- [Given request]: The records below must be retyped exactly.

>>

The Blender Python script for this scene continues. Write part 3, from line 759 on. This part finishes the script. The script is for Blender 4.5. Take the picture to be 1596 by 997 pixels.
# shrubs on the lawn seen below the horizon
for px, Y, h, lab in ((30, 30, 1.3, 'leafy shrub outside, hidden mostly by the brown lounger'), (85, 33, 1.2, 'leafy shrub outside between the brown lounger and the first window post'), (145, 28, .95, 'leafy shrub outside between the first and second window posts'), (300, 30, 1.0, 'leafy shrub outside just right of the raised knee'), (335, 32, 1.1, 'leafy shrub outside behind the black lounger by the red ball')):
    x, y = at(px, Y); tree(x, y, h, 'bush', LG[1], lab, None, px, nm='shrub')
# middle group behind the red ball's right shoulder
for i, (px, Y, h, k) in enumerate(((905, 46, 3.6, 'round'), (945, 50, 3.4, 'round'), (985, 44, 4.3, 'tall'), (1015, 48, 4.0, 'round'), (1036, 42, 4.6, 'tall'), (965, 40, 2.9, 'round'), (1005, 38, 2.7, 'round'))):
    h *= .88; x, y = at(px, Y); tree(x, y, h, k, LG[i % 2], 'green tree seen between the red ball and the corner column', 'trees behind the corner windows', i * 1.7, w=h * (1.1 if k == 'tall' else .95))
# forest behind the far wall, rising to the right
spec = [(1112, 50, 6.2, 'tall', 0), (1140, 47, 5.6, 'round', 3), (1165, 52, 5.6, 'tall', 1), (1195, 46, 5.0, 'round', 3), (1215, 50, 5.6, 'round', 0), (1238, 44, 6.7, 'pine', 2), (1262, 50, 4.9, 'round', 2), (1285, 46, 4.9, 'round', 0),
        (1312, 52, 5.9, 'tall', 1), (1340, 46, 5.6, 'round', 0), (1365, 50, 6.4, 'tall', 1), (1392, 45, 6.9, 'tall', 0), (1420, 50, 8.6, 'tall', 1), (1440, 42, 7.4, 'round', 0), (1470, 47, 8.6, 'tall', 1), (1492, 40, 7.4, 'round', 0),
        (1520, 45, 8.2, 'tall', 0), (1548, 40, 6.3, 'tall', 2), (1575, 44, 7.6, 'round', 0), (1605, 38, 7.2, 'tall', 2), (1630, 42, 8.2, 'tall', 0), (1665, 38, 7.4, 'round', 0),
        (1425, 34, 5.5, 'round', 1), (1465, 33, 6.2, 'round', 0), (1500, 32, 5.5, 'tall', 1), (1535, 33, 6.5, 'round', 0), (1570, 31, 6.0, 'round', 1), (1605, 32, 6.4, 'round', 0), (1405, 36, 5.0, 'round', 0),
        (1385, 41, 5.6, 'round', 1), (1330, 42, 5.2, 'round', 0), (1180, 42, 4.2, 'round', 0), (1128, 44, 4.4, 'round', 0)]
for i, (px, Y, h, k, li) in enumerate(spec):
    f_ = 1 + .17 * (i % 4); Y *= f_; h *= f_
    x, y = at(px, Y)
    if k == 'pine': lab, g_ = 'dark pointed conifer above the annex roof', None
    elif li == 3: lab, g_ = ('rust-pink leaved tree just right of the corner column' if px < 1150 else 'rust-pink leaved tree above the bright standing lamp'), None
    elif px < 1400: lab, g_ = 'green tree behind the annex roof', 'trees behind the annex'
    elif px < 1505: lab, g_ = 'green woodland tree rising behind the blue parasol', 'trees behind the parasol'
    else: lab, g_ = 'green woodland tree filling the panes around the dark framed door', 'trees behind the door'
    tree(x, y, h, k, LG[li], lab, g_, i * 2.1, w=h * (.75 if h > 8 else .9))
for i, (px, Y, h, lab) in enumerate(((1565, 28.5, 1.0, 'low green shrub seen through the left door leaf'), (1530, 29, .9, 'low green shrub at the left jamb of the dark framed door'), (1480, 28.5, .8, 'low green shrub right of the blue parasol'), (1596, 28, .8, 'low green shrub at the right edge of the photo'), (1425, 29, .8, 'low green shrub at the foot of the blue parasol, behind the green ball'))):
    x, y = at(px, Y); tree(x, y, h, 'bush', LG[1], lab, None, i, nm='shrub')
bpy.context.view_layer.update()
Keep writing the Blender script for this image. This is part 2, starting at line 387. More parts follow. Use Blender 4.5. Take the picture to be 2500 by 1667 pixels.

<<

- [Final result]:
The Blender Python script for this scene continues. Write part 3, from line 759 on. This part finishes the script. The script is for Blender 4.5. Take the picture to be 1596 by 997 pixels.
# shrubs on the lawn seen below the horizon
for px, Y, h, lab in ((30, 30, 1.3, 'leafy shrub outside, hidden mostly by the brown lounger'), (85, 33, 1.2, 'leafy shrub outside between the brown lounger and the first window post'), (145, 28, .95, 'leafy shrub outside between the first and second window posts'), (300, 30, 1.0, 'leafy shrub outside just right of the raised knee'), (335, 32, 1.1, 'leafy shrub outside behind the black lounger by the red ball')):
    x, y = at(px, Y); tree(x, y, h, 'bush', LG[1], lab, None, px, nm='shrub')
# middle group behind the red ball's right shoulder
for i, (px, Y, h, k) in enumerate(((905, 46, 3.6, 'round'), (945, 50, 3.4, 'round'), (985, 44, 4.3, 'tall'), (1015, 48, 4.0, 'round'), (1036, 42, 4.6, 'tall'), (965, 40, 2.9, 'round'), (1005, 38, 2.7, 'round'))):
    h *= .88; x, y = at(px, Y); tree(x, y, h, k, LG[i % 2], 'green tree seen between the red ball and the corner column', 'trees behind the corner windows', i * 1.7, w=h * (1.1 if k == 'tall' else .95))
# forest behind the far wall, rising to the right
spec = [(1112, 50, 6.2, 'tall', 0), (1140, 47, 5.6, 'round', 3), (1165, 52, 5.6, 'tall', 1), (1195, 46, 5.0, 'round', 3), (1215, 50, 5.6, 'round', 0), (1238, 44, 6.7, 'pine', 2), (1262, 50, 4.9, 'round', 2), (1285, 46, 4.9, 'round', 0),
        (1312, 52, 5.9, 'tall', 1), (1340, 46, 5.6, 'round', 0), (1365, 50, 6.4, 'tall', 1), (1392, 45, 6.9, 'tall', 0), (1420, 50, 8.6, 'tall', 1), (1440, 42, 7.4, 'round', 0), (1470, 47, 8.6, 'tall', 1), (1492, 40, 7.4, 'round', 0),
        (1520, 45, 8.2, 'tall', 0), (1548, 40, 6.3, 'tall', 2), (1575, 44, 7.6, 'round', 0), (1605, 38, 7.2, 'tall', 2), (1630, 42, 8.2, 'tall', 0), (1665, 38, 7.4, 'round', 0),
        (1425, 34, 5.5, 'round', 1), (1465, 33, 6.2, 'round', 0), (1500, 32, 5.5, 'tall', 1), (1535, 33, 6.5, 'round', 0), (1570, 31, 6.0, 'round', 1), (1605, 32, 6.4, 'round', 0), (1405, 36, 5.0, 'round', 0),
        (1385, 41, 5.6, 'round', 1), (1330, 42, 5.2, 'round', 0), (1180, 42, 4.2, 'round', 0), (1128, 44, 4.4, 'round', 0)]
for i, (px, Y, h, k, li) in enumerate(spec):
    f_ = 1 + .17 * (i % 4); Y *= f_; h *= f_
    x, y = at(px, Y)
    if k == 'pine': lab, g_ = 'dark pointed conifer above the annex roof', None
    elif li == 3: lab, g_ = ('rust-pink leaved tree just right of the corner column' if px < 1150 else 'rust-pink leaved tree above the bright standing lamp'), None
    elif px < 1400: lab, g_ = 'green tree behind the annex roof', 'trees behind the annex'
    elif px < 1505: lab, g_ = 'green woodland tree rising behind the blue parasol', 'trees behind the parasol'
    else: lab, g_ = 'green woodland tree filling the panes around the dark framed door', 'trees behind the door'
    tree(x, y, h, k, LG[li], lab, g_, i * 2.1, w=h * (.75 if h > 8 else .9))
for i, (px, Y, h, lab) in enumerate(((1565, 28.5, 1.0, 'low green shrub seen through the left door leaf'), (1530, 29, .9, 'low green shrub at the left jamb of the dark framed door'), (1480, 28.5, .8, 'low green shrub right of the blue parasol'), (1596, 28, .8, 'low green shrub at the right edge of the photo'), (1425, 29, .8, 'low green shrub at the foot of the blue parasol, behind the green ball'))):
    x, y = at(px, Y); tree(x, y, h, 'bush', LG[1], lab, None, i, nm='shrub')
bpy.context.view_layer.update()
Keep writing the Blender script for this image. This is part 2, starting at line 387. More parts follow. Use Blender 4.5. Take the picture to be 2500 by 1667 pixels.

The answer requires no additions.